One point on the Sterling B2B 1260. I have twin 90ahr Victron lithium batteries. The B2B 1260 will supply about 45A no problem initially but will reduce the charge rate significantly when the temperature of the B2B unit rises towards its 80degC limit. Even though it has an internal fan this is not up to coping with 40A+ charge rates. I added an extra fan with ducting to take cooler air from outside the vehicle. This is connected after the ignition from the vehicle electrical system so it only runs when the ignition switch is on. I can now get 40A+ even in warm summer temperatures.

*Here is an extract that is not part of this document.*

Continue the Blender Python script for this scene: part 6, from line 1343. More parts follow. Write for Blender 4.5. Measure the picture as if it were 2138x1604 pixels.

I've read similar things about the Sterling and also (I think) the Ring both getting hot and throttling back their charge significantly and it is a bit concerning.
I know on somne testing I did the Ablemail 30A unit ran continuously for 4 hours at full output (actually putting out 32A) with no issues and the Redarc 40A unit put out between 35A and 38A (fluctuated between that range) for slightly more than 4 hours.
What is interesting about that is neither the Ablemail OR the Redarc has ANY active cooling in the form of fans and are sealed units with no airflow within them. I guess a very clear difference in design approach? (I'll be doing a test on the Ablemail 60A B2B shortly and attaching a temperature sensor as well - the 30A unit hit 50C after 4 hours of full-on output)
 
It is the alternator that needs worrying about unless you can protect it against overheating - especially if you are considering a Li battery
Most definite!! The Li will act like a sponge when it comes to accepting charge and can easily cause issues with both existing wiring and alternator damage, but also needs to be charged at the correct voltages to get the best possible charge into the Li (especially if your van happens to be a Euro 6+ Smart Alternator).
We mainly go by 50% of the alternator output when selecting the right B2B for the job, I.e most Sevel Vans (Peugeot/Citroen/Fiat X250/290 with standard AC and manual gearbox) run at around 120A output and have built-in thermo cut outs, so we work to a max of 60A. The most we ever see going through the system is around 53.8A by the time all the cabling and installation has been upgraded to suit.
The reason for using Sterling Products is they are E Marked for road application and we have found over the many years with working with them, the back up is great (even with out of warranty issues).
Pictured is today's install where 2x Victron Lithium, Sterling BB1260 and Victron Multiplus has been installed. The Victron was happily putting in 90A on hook up and at idle speed, the B2B was at 47.4A.